#### DATA PROVIDED
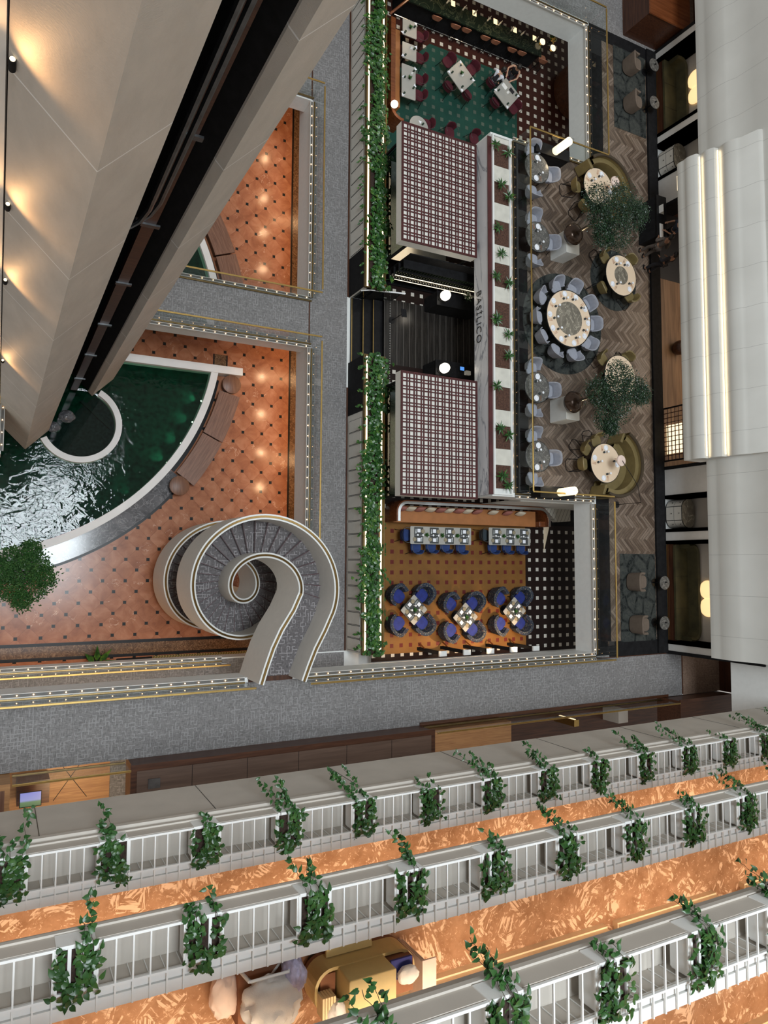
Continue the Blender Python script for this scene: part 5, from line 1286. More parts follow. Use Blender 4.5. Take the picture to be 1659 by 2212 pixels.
S_ = dict(mat=Flat('placemat', MB().prism(rpoly(-.21, .21, -.16, .16, .02), 0, .004), 'placemat', 'x', 'placemat', 'g'),
          nap=Flat('napkin', MB().prism(rpoly(-.072, .072, -.07, .07, .004), 0, .018), 'napkin', 'x', 'napkin', 'g'),
          plate=Flat('side_plate', MB().lathe([(.05, 0), (.085, .008), (.08, .012), (.04, .006), (.001, .006)], (0,0,0), 18), 'patterned_plate', 'x', 'plate', 'g'),
          glass=Flat('glass', MB().lathe([(.03, 0), (.006, .01), (.006, .06), (.038, .10), (.04, .14), (.001, .142)], (0,0,0), 12), 'china', 'x', 'glass', 'g'),
          fork=Flat('fork', MB().box(-.005, .005, -.09, .03, 0, .004).box(-.011, .011, .03, .05, 0, .004).box(-.011, -.007, .05, .09, 0, .004).box(-.002, .002, .05, .09, 0, .004).box(.007, .011, .05, .09, 0, .004), 'steel', 'x', 'fork', 'g'),
          knife=Flat('knife', MB().box(-.005, .005, -.09, .0, 0, .004).box(-.009, .007, .0, .10, 0, .003), 'steel', 'x', 'knife', 'g'))
for pts, tn, nb in ((((240, 277), (713, 290), (713, 423), (240, 415)), 'long eight-seat table', 4), (((852, 285), (1172, 298), (1175, 430), (852, 422)), 'long six-seat table', 3)):
    P, c = rect(zC, pts, TB+TH); w_ = (P[1].x-P[0].x+P[2].x-P[3].x)/2; d_ = (P[0].y-P[3].y+P[1].y-P[2].y)/2
    dining_table('dining_table', 'grey %s set in front of the orange banquette' % tn, c.x, c.y, w_, d_, 0, TB)
    for i in range(nb):
        x = c.x-w_/2+w_*(i+.5)/nb+.02
        setting((x, c.y-d_/2), (0, 1), tn); setting((x, c.y+d_/2), (0, -1), tn)
        if i and not (nb == 4 and i == 9): pot.put((c.x-w_/2+w_*i/nb, c.y+.02, TB+TH+.001), i*1.3, 'small green plant on the %s, %s' % (tn, ('', 'first from the left', 'second from the left', 'third from the left')[i]), 'small table plants')
    for i, (a, b) in enumerate(((285, 452), (403, 448), (513, 445), (635, 455)) if nb == 4 else ((882, 455), (995, 455), (1103, 460))):
        p = ozone(a, b, TB+.5); blue.put((p.x, p.y+.06, TB), math.radians((4, -2, 0, 3)[i]), 'blue hoop-backed chair along the lower side of the %s, %s' % (tn, ('leftmost', 'second from the left', 'third from the left', 'rightmost')[i] if nb == 4 else ('leftmost', 'middle', 'rightmost')[i]))
p = ozone(195, 345, TB+.5); blue.put((p.x+.06, p.y, TB), math.radians(-90), 'blue hoop-backed chair at the left end of the long eight-seat table')
p = ozone(808, 345, TB+.5); slate.put((p.x+.06, p.y, TB), math.radians(-90), 'dark slate hoop-backed chair at the left end of the long six-seat table')
zD = zm(5.184, 830, 1260)
for (ca, cb), which, qs in (((335, 298), 'left', ((205, 165), (445, 150), (130, 415), (430, 450))), ((912, 380), 'middle', ((770, 245), (1025, 225), (750, 505), (1010, 530))), ((1460, 312), 'right', ((1310, 195), (1550, 165), (1320, 425), (1555, 440)))):
    c = at(*zD(ca, cb), TB+TH); dining_table('square_table', 'square grey table with floral armchairs, the %s one of three' % which, c.x, c.y, .86, .86, math.radians(45), TB)
    S2 = MB().prism(rpoly(-.14, .14, -.14, .14, .01), 0, .004); o = S2.build('centre_mat', 'placemat'); o.location = (c.x, c.y, TB+TH+.001); o.rotation_euler = (0,0,math.radians(45)); tag(o, 'dark centre mat under the plant of the %s square table' % which, 'mat')
    pot.put((c.x, c.y, TB+TH+.0055), 0, 'small green plant in the middle of the %s square table' % which, 'small table plants')
    for (a, b), w2 in zip(qs, ('upper left', 'upper right', 'lower left', 'lower right')):
        p = at(*zD(a, b), TB+.6); d = (c-p); sx = 1 if d.x > 0 else -1; sy = 1 if d.y > 0 else -1
        pos = Vector((c.x-sx*.58, c.y-sy*.58, TB))
        flo.put(pos, face(pos, c), 'dark floral armchair with blue seat at the %s of the %s square table' % (w2, which))
        setting((c.x-sx*.304, c.y-sy*.304), (sx, sy), which+' square table', .15)
# posts with white caps at the lower edge, plank wall and pale floor wedge at the right
for i, u in enumerate((957, 1009, 1060, 1110, 1158)):
    p = at(u, 1418-(u-957)*.06, TB+1.85); t = thing('capped_post', 'dark post with a white square cap at the lower edge, %s' % ('leftmost', 'second from the left', 'middle one of five', 'second from the right', 'rightmost')[i], 'post', (p.x, p.y+.10, ZB), 0, 'white-capped posts')
    MB().box(-.07, .07, -.06, .06, 0, 1.80).build('shaft', 'matt_black', t); MB().box(-.16, .16, -.10, .10, 1.80, 1.88).build('cap', 'trim_white', t); MB().tube([(.0, .05, .5), (-.0, .22, .1)], .03, 6).build('brace', 'brown_lacquer', t)
struct('wall_orange_room', MB().box(18.4, 24, 2.46, 2.56, ZB, Z3-T3), 'panel_white')
def plankwall():
    n = NT('plank_wall'); x, y, z = n.xyz(); l = n.lt(n.math('ABSOLUTE', n.absfrac(n.math('ADD', x, n.math('MULTIPLY', y, -.5)), .2)), .010); return n.done(n.mix(l, (.52, .49, .42), (.10, .09, .08)), .5)
MT['plank_wall'] = plankwall()
P = [at(1172, 1092, ZB+.3), at(1232, 1090, ZB+.3), at(1232, 1126, ZB+.3), at(1203, 1128, ZB+.3)]
tag(MB().prism([p.xy[:] for p in P], ZB+.01, ZB+.3).build('planked_platform', 'plank_wall'), 'low white planked platform right of the orange banquette', 'platform')
MT['pale_floor'] = plain('pale_floor', (.62, .50, .36), .3, var=.05)
P = [at(1187, 1125, ZB+.012), at(1232, 1125, ZB+.012), at(1232, 1180, ZB+.012)]
struct('floor_wedge', MB().prism([(P[0].x, 1.72), (21.8, 1.72), (21.8, P[2].y-.3)], ZB+.001, ZB+.012), 'pale_floor')
struct('floor_tiles_side', B(21.2, 24, -3.9, 1.7, ZB-.011, ZB), 'dark_tiles')
for x, y, pw in ((14.6, -3.2, 240), (17.0, -3.2, 330), (19.0, -3.2, 420)): spot('dining_spot', (x, y-.1, Z3-T3-.05), (x, y+.25, ZB), pw, (1, .66, .36), 85, .9)
# ------------------------------------------------------------------ lounge
ZL = Z3; TL = Z3+.74
def la(u, v, h=0.0): return at(u, v, ZL+h)
plateL = Flat('plate', MB().lathe([(.05, 0), (.115, .012), (.108, .016), (.05, .006), (.001, .006)], (0,0,0), 20), 'china', 'x', 'plate', 'g')
napL = Flat('napkin', MB().add([(-.05,-.075,0),(.05,-.075,0),(.06,.075,0),(-.06,.075,0),(0,-.08,.04),(0,.08,.035)], [(0,1,4),(1,2,5,4),(2,3,5),(3,0,4,5),(3,2,1,0)]), 'napkin', 'x', 'napkin', 'g')
glsL = Flat('goblet', MB().lathe([(.035,0),(.006,.01),(.006,.07),(.042,.11),(.045,.16),(.001,.161)], (0,0,0), 12), 'china', 'x', 'glass', 'g')
cupL = Flat('cup', MB().lathe([(.035,0),(.048,.06),(.042,.06),(.001,.03)], (0,0,0), 12), 'cup_dark', 'x', 'cup', 'g')
frkL = Flat('fork', MB().box(-.006, .006, -.10, .03, 0, .005).box(-.013, .013, .03, .045, 0, .005).box(-.013, -.008, .045, .10, 0, .005).box(-.003, .003, .045, .10, 0, .005).box(.008, .013, .045, .10, 0, .005), 'copper', 'x', 'fork', 'g')
knfL = Flat('knife', MB().box(-.006, .006, -.10, 0, 0, .005).box(-.010, .008, 0, .11, 0, .004), 'copper', 'x', 'knife', 'g')
def lset(c, d, tn, r):
    d = Vector((*d, 0)).normalized(); s_ = Vector((-d.y, d.x, 0)); q = Vector((c[0], c[1], 0))-d*r; rz = math.atan2(d.y, d.x)-math.pi/2; z = TL+.001
    p = q+d*.19+s_*.07
    plateL.put((*p.xy, z), rz, 'white plate on the '+tn, 'plates of the '+tn); napL.put((*p.xy, z+.017), rz+.4, 'napkin on a plate of the '+tn, 'napkins of the '+tn)
    p = q+d*.37-s_*.07; cupL.put((*p.xy, z), rz, 'small dark cup on the '+tn, 'cups of the '+tn); p = p+s_*.02+Vector((.10, .02, 0)); glsL.put((*p.xy, z), rz, 'clear white goblet on the '+tn, 'goblets of the '+tn)
    p = q+d*.20-s_*.12; frkL.put((*p.xy, z), rz, 'copper fork on the '+tn, 'forks of the '+tn); p = p-s_*.05; knfL.put((*p.xy, z), rz, 'copper knife on the '+tn, 'knives of the '+tn)
def rug_thing(lab, mb): return tag(mb.build('rug', 'rug'), lab, 'rug')
# big table for ten
c = la(1229.5, 688, .74); rr = (la(1279, 700, .74).x-la(1181, 678, .74).x)/2; BIG = c
ce = la(1216, 700); re = (la(1205, 592).y-la(1205, 808).y)/2
rug_thing('large round charcoal rug under the ten-seat table', MB().cyl((ce.x, ce.y, ZL), re, .012, 64))
tn = 'large round ten-seat table'
t = dining_table('round_table', 'large round ten-seat table with an onyx centre', c.x, c.y, rr*.985, rr*.985, 0, ZL+.013, 'table_cream', True, .727)
MB().lathe([(rr*.575, .7275), (rr*.57, .733), (.001, .733)], (0,0,0), 48).build('lazy_susan', 'onyx', t)
zE = zm(8.73, 1130, 580)
for i, (a, b) in enumerate(((660, 290), (975, 340), (1265, 645), (1385, 1050), (1245, 1395), (975, 1580), (650, 1510), (400, 1265), (300, 890), (405, 545))):
    p = la(*zE(a, b), .60); d = (Vector((c.x, c.y, 0))-Vector((p.x, p.y, 0))).normalized(); q = Vector((c.x, c.y, 0))-d*(rr+.22)
    shl.put((q.x, q.y, ZL+.013), face(q, c), 'pale blue shell chair at the ten-seat table, %s' % ('top left of it', 'top right of it', 'upper right of it', 'directly right of it', 'lower right of it', 'bottom right of it', 'bottom left of it', 'lower left of it', 'directly left of it', 'upper left of it')[i])
    lset(c, d.xy, tn, rr)
# tables for two along the balustrade
for i, ((u, v), w2) in enumerate((((1160, 363), 'topmost'), ((1161.5, 512), 'second from the top'), ((1160.5, 837), 'third from the top'), ((1162, 986), 'lowest'))):
    c = la(u, v, .74); r = .60; tn = 'marble table along the lounge balustrade, '+w2
    dining_table('round_table', 'round grey marble table by the lounge balustrade, %s of four' % w2, c.x, c.y, r, r, 0, ZL, 'grey_marble', True)
    tn = w2+' marble table by the balustrade'
    for (dx, dy, l) in ((.80, .02, 'right of'), (-.02, .82, 'above'), (-.02, -.82, 'below')):
        p = (c.x+dx, c.y+dy, ZL); shl.put(p, face(p, c), 'pale blue shell chair %s the %s' % (l, tn))
    lset(c, (0.12, -1), tn, r); lset(c, (-.05, 1), tn, r)
# four-seat table in the middle right
ce = la(1325, 606); rug_thing('round charcoal rug under the four-seat cream table', MB().cyl((ce.x, ce.y, ZL), 1.30, .012, 56))
c = la(1342, 595, .74); r = (la(1377, 605, .74).x-la(1307, 585, .74).x)/2; r = .86
t = dining_table('round_table', 'round cream four-seat table with an onyx centre', c.x, c.y, r, r, 0, ZL+.013, 'table_cream', True, .727); MB().lathe([(.38, .7275), (.375, .733), (.001, .733)], (0,0,0), 40).build('lazy_susan', 'onyx', t)
for a, l in ((130, 'upper left of'), (50, 'upper right of'), (215, 'lower left of'), (318, 'lower right of')):
    d = Vector((math.cos(math.radians(a)), math.sin(math.radians(a)), 0)); p = Vector((c.x, c.y, ZL+.013))+d*(r+.12); oli.put(p, face(p, c), 'olive chair on a black frame, %s the cream four-seat table' % l)
for a in (118, 62, 228, 318): d = Vector((-math.cos(math.radians(a)), -math.sin(math.radians(a)))); lset(c, d, 'cream four-seat table', r)
# same table under the lower tree
c = la(1340, 812, .74); t = dining_table('round_table', 'round cream table half hidden under the lower tree', c.x, c.y, r, r, 0, ZL, 'table_cream', True)
for a, l in ((135, 'left of'), (55, 'right of')):
    d = Vector((math.cos(math.radians(a)), math.sin(math.radians(a)), 0)); p = Vector((c.x, c.y, ZL))+d*(r+.12); oli.put(p, face(p, c), 'olive chair on a black frame, upper %s the table under the lower tree' % l)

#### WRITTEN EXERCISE
Identify which lines contain the word "from" and copy each one.

#### EXERCISE OUTPUT
Continue the Blender Python script for this scene: part 5, from line 1286. More parts follow. Use Blender 4.5. Take the picture to be 1659 by 2212 pixels.
        if i and not (nb == 4 and i == 9): pot.put((c.x-w_/2+w_*i/nb, c.y+.02, TB+TH+.001), i*1.3, 'small green plant on the %s, %s' % (tn, ('', 'first from the left', 'second from the left', 'third from the left')[i]), 'small table plants')
        p = ozone(a, b, TB+.5); blue.put((p.x, p.y+.06, TB), math.radians((4, -2, 0, 3)[i]), 'blue hoop-backed chair along the lower side of the %s, %s' % (tn, ('leftmost', 'second from the left', 'third from the left', 'rightmost')[i] if nb == 4 else ('leftmost', 'middle', 'rightmost')[i]))
    p = at(u, 1418-(u-957)*.06, TB+1.85); t = thing('capped_post', 'dark post with a white square cap at the lower edge, %s' % ('leftmost', 'second from the left', 'middle one of five', 'second from the right', 'rightmost')[i], 'post', (p.x, p.y+.10, ZB), 0, 'white-capped posts')
for i, ((u, v), w2) in enumerate((((1160, 363), 'topmost'), ((1161.5, 512), 'second from the top'), ((1160.5, 837), 'third from the top'), ((1162, 986), 'lowest'))):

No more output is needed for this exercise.